A Joint Hybrid Precoding/Combining Scheme Based on Equivalent Channel for Massive MIMO Systems

Abstract

Due to its inherent ability in reducing hardware cost and power consumption while maintaining high system capacity, hybrid precoding is deemed as one of the key technologies in the upcoming 5G/6G millimeter-wave (mmWave) massive multiple-input multiple-output (MIMO) systems. However, it is challenging to design high performance hybrid precoders/combiners with low computational complexity. In this paper, based on the singular value decomposition (SVD) technique and the concept of equivalent channel, joint hybrid precoding strategies with high spectral-efficiency and low complexity are proposed for both single-user and multi-user massive MIMO systems.

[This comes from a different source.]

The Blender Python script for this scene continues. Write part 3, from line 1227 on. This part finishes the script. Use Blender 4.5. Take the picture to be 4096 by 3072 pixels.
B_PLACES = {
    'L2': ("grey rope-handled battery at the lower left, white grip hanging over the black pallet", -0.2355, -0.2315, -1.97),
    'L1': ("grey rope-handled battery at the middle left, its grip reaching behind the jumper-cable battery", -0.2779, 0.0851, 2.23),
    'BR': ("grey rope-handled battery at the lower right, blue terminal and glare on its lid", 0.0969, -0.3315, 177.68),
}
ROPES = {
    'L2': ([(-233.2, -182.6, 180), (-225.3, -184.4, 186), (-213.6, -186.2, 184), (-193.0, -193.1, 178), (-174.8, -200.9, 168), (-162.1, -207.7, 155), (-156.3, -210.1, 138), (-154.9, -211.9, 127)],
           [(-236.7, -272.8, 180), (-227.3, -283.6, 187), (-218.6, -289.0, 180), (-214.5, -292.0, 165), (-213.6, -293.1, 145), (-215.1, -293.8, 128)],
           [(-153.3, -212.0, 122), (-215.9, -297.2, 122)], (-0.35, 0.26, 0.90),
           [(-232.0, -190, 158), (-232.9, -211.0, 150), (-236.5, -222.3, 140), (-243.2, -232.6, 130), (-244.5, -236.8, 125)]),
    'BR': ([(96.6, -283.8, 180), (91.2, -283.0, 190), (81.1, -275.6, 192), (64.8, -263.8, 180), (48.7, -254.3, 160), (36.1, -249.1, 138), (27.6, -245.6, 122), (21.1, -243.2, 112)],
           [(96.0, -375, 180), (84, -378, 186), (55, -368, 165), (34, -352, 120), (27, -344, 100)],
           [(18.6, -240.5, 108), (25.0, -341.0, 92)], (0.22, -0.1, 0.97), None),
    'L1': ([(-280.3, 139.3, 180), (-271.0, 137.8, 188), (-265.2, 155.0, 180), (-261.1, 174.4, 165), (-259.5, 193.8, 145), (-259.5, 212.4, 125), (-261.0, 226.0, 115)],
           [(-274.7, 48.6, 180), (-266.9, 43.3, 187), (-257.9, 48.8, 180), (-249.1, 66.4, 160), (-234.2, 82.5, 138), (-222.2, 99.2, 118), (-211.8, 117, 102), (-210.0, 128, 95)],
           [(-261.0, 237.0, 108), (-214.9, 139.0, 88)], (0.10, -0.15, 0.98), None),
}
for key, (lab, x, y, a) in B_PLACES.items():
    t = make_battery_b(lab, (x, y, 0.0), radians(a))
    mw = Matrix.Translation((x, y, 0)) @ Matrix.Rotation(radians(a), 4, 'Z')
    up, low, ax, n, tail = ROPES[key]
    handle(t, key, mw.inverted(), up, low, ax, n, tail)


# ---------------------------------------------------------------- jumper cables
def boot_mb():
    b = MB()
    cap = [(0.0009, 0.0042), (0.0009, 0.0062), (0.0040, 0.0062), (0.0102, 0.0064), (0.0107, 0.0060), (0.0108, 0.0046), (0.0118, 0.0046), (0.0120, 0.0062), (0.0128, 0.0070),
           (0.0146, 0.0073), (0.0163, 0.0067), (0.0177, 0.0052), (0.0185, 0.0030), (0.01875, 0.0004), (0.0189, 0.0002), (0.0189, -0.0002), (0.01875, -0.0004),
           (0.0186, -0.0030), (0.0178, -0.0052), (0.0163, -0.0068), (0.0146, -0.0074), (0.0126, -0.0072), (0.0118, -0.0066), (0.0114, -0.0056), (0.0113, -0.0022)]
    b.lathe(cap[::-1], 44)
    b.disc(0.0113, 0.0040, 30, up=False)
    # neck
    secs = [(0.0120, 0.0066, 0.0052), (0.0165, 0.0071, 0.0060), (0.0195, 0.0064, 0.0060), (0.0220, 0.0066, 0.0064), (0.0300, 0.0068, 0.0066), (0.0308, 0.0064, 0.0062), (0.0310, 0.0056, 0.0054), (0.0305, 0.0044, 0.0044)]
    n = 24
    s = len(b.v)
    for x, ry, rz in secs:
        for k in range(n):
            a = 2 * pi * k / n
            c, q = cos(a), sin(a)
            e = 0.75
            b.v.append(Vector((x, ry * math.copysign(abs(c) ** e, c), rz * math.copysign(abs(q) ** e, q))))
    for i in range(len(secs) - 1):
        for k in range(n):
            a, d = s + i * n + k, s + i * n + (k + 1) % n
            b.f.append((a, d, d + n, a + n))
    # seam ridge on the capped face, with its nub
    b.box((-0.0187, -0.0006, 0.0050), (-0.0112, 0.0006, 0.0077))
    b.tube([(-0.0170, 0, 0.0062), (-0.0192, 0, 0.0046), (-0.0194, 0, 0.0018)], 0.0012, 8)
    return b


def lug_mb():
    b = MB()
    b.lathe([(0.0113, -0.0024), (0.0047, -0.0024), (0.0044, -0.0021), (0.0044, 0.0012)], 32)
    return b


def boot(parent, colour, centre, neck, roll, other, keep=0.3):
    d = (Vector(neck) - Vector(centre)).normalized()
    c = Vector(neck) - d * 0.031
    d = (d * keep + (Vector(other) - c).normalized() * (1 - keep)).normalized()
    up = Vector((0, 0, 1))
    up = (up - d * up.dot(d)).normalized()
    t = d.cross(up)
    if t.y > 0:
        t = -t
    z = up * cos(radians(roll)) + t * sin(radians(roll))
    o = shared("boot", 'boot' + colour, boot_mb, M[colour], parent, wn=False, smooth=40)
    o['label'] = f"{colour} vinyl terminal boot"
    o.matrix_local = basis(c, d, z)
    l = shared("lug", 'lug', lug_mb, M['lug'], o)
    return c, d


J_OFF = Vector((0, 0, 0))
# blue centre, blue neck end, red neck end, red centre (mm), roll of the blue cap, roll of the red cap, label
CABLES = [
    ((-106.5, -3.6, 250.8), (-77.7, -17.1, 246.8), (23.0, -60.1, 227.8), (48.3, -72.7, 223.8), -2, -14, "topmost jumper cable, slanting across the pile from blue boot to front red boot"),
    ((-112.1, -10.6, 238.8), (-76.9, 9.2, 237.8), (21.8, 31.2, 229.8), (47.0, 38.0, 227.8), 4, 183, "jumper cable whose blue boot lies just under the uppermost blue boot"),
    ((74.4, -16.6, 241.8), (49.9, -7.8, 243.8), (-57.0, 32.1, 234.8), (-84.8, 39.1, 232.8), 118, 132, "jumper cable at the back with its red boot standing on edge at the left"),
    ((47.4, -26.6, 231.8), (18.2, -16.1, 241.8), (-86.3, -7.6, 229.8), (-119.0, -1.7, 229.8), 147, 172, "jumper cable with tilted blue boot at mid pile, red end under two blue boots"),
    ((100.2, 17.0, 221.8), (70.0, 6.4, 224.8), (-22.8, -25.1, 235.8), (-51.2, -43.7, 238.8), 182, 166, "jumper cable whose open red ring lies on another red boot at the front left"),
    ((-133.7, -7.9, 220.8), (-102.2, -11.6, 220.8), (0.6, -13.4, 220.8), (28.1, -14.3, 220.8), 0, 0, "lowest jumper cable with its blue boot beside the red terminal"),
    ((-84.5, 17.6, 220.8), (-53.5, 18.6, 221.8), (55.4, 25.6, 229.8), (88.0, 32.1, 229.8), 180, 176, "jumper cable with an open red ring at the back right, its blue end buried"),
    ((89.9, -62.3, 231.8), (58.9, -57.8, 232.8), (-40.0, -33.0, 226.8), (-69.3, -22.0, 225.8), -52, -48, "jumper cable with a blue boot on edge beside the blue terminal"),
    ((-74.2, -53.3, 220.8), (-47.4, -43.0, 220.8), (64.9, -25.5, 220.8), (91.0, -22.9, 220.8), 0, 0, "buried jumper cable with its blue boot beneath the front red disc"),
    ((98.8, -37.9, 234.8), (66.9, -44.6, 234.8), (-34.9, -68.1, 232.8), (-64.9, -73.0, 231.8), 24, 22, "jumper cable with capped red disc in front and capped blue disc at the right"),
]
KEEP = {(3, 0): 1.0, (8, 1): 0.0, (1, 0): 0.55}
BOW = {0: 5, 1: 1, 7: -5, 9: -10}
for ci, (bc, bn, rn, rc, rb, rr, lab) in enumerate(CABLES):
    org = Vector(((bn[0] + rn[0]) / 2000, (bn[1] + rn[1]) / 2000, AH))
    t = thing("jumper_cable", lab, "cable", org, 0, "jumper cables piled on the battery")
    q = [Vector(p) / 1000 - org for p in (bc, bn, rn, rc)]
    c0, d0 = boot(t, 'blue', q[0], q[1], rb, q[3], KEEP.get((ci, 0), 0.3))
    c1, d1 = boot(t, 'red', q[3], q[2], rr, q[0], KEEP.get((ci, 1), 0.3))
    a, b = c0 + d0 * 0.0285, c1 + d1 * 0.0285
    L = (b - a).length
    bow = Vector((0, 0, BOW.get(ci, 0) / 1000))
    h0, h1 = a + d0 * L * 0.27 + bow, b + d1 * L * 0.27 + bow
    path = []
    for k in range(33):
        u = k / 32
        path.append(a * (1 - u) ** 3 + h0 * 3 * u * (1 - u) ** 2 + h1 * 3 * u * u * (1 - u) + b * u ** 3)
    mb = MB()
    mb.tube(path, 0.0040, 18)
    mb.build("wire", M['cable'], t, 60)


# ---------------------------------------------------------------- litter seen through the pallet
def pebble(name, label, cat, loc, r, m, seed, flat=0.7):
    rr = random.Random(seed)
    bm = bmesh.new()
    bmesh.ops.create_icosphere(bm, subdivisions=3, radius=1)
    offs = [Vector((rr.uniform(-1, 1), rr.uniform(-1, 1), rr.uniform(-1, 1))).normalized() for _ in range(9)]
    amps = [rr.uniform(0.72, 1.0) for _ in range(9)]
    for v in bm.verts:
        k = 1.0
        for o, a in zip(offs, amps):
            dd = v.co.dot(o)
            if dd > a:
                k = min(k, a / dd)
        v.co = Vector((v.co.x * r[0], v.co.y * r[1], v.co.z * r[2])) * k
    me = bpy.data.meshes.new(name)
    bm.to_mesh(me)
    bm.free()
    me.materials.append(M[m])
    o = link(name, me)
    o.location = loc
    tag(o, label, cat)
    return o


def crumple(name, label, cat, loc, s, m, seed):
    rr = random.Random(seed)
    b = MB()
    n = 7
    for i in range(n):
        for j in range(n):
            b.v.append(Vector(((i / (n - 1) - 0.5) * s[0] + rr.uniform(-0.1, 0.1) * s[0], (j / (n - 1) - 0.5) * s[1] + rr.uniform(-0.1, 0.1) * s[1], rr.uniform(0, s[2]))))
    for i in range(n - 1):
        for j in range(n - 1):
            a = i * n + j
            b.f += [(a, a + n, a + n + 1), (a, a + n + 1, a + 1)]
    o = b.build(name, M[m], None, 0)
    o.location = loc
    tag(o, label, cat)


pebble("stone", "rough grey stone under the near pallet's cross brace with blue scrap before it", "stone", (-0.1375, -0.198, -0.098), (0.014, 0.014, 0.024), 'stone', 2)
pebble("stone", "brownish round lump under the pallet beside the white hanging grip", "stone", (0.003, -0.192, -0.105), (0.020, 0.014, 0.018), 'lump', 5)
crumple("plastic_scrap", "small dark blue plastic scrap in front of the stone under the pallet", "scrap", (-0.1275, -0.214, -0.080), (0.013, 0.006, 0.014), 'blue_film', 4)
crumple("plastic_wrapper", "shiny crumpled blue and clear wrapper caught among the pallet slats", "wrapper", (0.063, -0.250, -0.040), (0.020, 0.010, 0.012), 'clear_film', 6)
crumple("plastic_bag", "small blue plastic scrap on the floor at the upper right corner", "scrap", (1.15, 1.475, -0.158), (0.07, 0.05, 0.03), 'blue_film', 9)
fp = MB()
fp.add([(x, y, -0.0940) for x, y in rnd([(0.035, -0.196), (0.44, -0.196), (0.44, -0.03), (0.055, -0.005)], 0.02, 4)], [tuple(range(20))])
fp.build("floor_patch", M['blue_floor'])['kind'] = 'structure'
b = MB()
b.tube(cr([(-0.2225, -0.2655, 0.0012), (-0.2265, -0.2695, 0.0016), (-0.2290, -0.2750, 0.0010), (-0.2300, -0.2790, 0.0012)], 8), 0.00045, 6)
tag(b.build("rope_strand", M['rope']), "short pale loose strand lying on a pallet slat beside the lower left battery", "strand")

Specifically, for single-user massive MIMO scenarios, after transforming the design of hybrid beamforming into the problem of maximizing the square of sum eigenvalues for an equivalent channel, a two-stage successive method is conceived to design the analog precoder and combiner jointly, and the corresponding equivalent channel is constructed. Then, the digital precoding and combining operations are realized directly by applying the SVD technique to the matrix of equivalent channel. Meanwhile, the hybrid precoding strategy is extended to the multi-user scenario for achieving high performance resultant from multi-user diversity. Extensive simulations are conducted to verify the effectiveness of the precoding/combing schemes. The results show that our proposed schemes can achieve superior performance with lower complexity compared to the existing ones.